16. What is the primary objective of the World Trade Organization (WTO)?
- A) Promote free and fair trade globally
B) Provide loans to developing countries
C) Stabilize currency exchange rates
D) Monitor inflation in member countries
Answer: A) Promote free and fair trade globally
Explanation: The WTO aims to facilitate international trade by reducing trade barriers and ensuring a level playing field.
17. What does “PPP” stand for in economics?
- A) Purchasing Power Parity
B) Public Private Partnership
C) Personal Property Portfolio
D) Price Protection Policy
Answer: A) Purchasing Power Parity
Explanation: PPP compares the relative value of currencies based on the cost of a basket of goods and services in different countries.
18. What is “hyperinflation”?
- A) A sustained decrease in prices
B) An extremely high and typically accelerating inflation rate
C) Inflation at a steady rate
D) Inflation controlled by the government
Answer: B) An extremely high and typically accelerating inflation rate
Explanation: Hyperinflation occurs when prices rise uncontrollably, eroding the value of currency rapidly.
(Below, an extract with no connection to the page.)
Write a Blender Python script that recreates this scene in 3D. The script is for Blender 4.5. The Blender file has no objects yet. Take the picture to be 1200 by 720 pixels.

19. What is “market equilibrium”?
- A) When supply exceeds demand
B) When demand exceeds supply
C) When supply equals demand
D) When the market is unregulated
Answer: C) When supply equals demand
Explanation: Market equilibrium is the state where the quantity demanded equals the quantity supplied, resulting in stable prices.
20. Which economic concept is associated with the “invisible hand”?
- A) Government intervention
B) Market self-regulation
C) Monopoly pricing
D) Planned economy
Answer: B) Market self-regulation
Explanation: The “invisible hand,” a concept introduced by Adam Smith, suggests that individual self-interest in a free market leads to economic efficiency.